Donald Trump aber greift lieber zum Protektionismus - wie einst das Empire. Um deutsche Produkte bei britischen Konsumenten als Ramsch zu diskreditieren, schrieben die Briten die Kennzeichnung "Made in Germany" vor. Das wurde durch Marken wie Faber-Castell, Aspirin, Steiff oder Märklin bald zum Qualitätssiegel. Die deutsche Wirtschaftsleistung hatte bei Reichsgründung 1871 nur zwei Drittel der britischen erreicht. 1908 überholte das Reich das Empire.
Die Briten lernten daraus nichts. Das führt zur zweiten Parallele zu Trumps Strafzöllen, die ebenso auf der Hand liegt wie Harold James' Exkursion ins 19. Jahrhundert: Das Empire erhob wie andere Staaten hohe Strafzölle, als die Wirtschaftskrise der 1930er Jahre begann. Dieser Protektionismus beendete endgültig die erste Phase der Globalisierung, die begonnen hatte, das national geprägte Denken zu überwinden. Nun kehrte der Nationalismus zurück. In manchen Ländern nur ökonomisch. In Hitler-Deutschland auch politisch, mit Massengräueln, die das 20. Jahrhundert für immer prägten.
Auch wenn sich Geschichte nicht wiederholt: Ähnlichkeiten lassen sich auch hier ausmachen. So wie in den 1930er Jahren die Wirtschaftskrise das Denken in Nationen verstärkte, ging Trumps "America first" der ökonomische Absturz der Finanzkrise voraus. Und damals wie heute finden die Advokaten des wirtschaftlichen Protektionismus schon deshalb Gehör, weil viele Menschen das Tempo des Wandels verunsichert. Der männliche Trump-Anhänger fürchtet, dass ein chinesischer Ingenieur schneller Karriere macht - oder eine amerikanische Kollegin. Im Europa der 1920er Jahre wichen die strikten Normen der Monarchien einem liberaleren Stadtleben mit rasanten Straßenbahnen und rauchenden Frauen, was manches (vor allem männliches) Selbstverständnis erschütterte.
Es waren maßgeblich die USA, die nach dem Zweiten Weltkrieg die Lehren aus dem Nationalismus zogen. Politisch durch die Etablierung der Demokratie in Deutschland. Ökonomisch durch ein Kooperationssystem mit Freihandel, Regeln und Institutionen wie der WTO. Ein wirtschaftlicher Rivale soll kein Feind mehr sein.
Hinter diese Standards fällt Donald Trump zurück, wenn er die Chinesen als Feinde bezeichnet: "Genau das sind sie". Die historische Lehre ist eine ganz andere. Die Industriestaaten profitieren am meisten, wenn sie kooperieren, statt sich zu bekämpfen. Von diesem System haben auch die USA in den Dekaden nach dem Zweiten Weltkrieg stark profitiert.
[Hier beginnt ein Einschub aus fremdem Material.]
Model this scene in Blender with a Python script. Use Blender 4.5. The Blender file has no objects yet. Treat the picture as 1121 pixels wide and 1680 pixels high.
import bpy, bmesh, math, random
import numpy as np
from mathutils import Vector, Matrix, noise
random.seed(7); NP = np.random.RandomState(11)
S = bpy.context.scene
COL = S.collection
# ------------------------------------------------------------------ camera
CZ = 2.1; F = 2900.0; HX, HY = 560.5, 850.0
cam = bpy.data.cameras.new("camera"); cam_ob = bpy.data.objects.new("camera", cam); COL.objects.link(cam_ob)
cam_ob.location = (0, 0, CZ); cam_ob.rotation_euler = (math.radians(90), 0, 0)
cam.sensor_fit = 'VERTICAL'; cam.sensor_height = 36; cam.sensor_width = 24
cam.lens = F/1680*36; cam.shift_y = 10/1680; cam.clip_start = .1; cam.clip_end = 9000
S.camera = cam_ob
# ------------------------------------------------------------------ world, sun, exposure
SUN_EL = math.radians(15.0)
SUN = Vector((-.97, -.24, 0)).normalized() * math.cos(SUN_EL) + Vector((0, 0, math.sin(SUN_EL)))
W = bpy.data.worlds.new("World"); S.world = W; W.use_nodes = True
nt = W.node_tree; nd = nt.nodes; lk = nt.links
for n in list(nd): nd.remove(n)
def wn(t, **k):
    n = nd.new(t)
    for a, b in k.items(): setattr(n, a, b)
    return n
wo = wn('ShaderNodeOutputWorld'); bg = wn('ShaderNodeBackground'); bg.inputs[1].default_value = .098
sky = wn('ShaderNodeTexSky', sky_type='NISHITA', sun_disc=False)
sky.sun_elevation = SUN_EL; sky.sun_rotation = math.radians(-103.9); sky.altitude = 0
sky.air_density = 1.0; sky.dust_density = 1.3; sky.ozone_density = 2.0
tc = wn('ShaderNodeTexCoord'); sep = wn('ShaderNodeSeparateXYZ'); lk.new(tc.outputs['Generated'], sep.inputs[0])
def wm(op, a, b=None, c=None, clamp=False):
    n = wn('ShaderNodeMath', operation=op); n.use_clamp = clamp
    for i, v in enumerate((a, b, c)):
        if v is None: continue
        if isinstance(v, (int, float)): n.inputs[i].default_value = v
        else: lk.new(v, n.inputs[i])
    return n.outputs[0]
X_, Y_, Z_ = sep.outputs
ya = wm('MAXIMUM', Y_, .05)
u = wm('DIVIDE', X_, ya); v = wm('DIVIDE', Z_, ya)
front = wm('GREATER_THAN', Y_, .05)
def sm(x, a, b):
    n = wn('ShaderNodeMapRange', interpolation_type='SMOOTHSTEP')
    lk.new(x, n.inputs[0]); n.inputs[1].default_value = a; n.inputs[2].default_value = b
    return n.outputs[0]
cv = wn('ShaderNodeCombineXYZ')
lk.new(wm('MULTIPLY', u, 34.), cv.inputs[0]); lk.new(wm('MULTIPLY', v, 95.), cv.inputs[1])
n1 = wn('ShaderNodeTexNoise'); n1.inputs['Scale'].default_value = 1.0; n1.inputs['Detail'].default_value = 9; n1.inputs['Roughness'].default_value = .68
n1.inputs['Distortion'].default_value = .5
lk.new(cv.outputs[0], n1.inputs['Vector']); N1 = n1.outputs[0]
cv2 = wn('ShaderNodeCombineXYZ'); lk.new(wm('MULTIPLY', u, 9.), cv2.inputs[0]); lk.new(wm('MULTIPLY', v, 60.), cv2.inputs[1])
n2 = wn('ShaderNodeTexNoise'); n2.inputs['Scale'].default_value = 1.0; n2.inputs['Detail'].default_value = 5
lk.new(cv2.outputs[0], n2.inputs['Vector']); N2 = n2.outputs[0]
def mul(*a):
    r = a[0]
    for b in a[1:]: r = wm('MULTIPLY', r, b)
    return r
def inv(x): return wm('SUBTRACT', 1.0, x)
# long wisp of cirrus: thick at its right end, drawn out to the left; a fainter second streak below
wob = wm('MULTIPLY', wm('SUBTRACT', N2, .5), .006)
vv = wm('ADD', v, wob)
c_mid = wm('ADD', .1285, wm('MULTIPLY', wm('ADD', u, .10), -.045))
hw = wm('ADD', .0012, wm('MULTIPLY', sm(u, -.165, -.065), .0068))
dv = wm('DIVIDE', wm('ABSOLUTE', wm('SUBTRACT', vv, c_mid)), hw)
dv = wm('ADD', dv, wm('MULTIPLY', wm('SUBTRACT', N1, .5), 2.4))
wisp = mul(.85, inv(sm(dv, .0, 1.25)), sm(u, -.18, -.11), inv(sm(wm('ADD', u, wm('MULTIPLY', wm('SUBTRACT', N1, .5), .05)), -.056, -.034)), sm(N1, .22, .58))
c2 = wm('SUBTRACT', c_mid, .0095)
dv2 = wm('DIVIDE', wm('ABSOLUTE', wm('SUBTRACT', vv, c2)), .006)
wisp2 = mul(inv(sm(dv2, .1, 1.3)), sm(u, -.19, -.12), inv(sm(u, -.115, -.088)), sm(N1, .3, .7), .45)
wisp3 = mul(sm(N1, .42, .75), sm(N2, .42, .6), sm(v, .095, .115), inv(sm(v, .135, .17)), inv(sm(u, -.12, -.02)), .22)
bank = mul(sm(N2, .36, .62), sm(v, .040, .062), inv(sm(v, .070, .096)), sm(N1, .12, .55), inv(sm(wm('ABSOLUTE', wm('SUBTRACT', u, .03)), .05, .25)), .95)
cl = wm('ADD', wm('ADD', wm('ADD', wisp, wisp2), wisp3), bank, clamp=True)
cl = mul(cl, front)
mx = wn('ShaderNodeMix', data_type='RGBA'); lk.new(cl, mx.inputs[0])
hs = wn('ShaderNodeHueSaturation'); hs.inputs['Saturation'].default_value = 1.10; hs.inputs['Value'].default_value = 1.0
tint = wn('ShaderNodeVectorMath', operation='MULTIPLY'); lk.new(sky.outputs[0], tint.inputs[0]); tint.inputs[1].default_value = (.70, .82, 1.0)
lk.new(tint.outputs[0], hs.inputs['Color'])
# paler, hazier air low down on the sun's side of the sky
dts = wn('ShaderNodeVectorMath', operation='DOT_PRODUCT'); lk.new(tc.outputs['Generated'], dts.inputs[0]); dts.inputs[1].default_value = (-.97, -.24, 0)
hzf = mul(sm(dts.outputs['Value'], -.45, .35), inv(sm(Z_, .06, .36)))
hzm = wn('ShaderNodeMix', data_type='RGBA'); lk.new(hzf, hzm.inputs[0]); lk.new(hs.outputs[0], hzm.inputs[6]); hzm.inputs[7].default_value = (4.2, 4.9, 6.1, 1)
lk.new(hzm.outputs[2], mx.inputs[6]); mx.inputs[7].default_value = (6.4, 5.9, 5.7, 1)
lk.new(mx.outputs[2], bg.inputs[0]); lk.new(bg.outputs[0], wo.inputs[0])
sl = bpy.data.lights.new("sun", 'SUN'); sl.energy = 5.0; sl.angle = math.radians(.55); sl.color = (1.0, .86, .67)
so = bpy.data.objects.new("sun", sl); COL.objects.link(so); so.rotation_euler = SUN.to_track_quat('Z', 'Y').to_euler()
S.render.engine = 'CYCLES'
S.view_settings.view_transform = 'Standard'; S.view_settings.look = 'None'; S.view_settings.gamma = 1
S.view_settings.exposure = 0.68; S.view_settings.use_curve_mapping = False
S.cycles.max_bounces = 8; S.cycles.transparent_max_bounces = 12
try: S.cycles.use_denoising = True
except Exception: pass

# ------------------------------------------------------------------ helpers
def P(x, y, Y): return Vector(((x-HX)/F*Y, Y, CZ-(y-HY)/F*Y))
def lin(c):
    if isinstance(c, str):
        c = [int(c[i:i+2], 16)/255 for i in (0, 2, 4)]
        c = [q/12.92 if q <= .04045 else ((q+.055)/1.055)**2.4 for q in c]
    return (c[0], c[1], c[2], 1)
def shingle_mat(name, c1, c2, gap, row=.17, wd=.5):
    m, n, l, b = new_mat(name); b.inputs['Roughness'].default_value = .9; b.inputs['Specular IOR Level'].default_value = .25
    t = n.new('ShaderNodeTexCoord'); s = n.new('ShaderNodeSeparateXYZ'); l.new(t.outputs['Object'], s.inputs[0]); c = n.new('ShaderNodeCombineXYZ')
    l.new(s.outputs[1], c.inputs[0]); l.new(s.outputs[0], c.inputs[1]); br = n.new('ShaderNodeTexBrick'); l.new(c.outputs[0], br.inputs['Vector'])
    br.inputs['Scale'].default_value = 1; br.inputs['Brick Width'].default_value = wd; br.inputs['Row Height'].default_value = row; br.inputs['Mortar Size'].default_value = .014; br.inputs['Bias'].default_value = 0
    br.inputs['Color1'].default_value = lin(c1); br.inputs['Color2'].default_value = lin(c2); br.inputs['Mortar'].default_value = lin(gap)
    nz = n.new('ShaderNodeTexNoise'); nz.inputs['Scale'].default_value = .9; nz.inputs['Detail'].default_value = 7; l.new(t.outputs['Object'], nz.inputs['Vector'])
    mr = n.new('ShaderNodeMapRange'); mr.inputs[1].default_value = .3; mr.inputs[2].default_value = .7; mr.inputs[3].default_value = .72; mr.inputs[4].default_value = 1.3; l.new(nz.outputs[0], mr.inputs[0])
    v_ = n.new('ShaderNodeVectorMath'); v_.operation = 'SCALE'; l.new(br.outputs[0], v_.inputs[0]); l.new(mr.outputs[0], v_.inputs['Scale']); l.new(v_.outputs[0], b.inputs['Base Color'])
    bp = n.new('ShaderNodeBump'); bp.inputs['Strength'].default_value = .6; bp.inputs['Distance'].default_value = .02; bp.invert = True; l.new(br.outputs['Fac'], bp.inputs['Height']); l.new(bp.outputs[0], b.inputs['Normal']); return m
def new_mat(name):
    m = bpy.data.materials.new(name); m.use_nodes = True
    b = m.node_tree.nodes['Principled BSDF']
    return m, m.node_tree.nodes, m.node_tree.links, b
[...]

Aber was ist damit, dass sich China heute offensichtlich nicht an manche Regeln hält, die zum marktwirtschaftlichen System gehören? Dass es ausländische Firmen behindert und geistiges Eigentum verletzt? Das ist ohne Zweifel ein Fall für die internationale Gemeinschaft. Zu lange haben es die USA und Europa versäumt, Druck auf China auszuüben, sich an die Regeln zu halten. Das sollten sie nun entschieden tun - gemeinsam. Was die Technologie betrifft, geht es auch darum, Überwachung durch ein undemokratisches Regime zu verhindern.
Wer China auf Regeln verpflichtet, kann das aber glaubwürdig nur tun, wenn er sich selber daran hält. Genau das bleibt Donald Trump mit seinen beispiellosen Strafzöllen schuldig. Die Geschichte zeigt: Mit solchem Protektionismus scheiterte damals auch das britische Empire.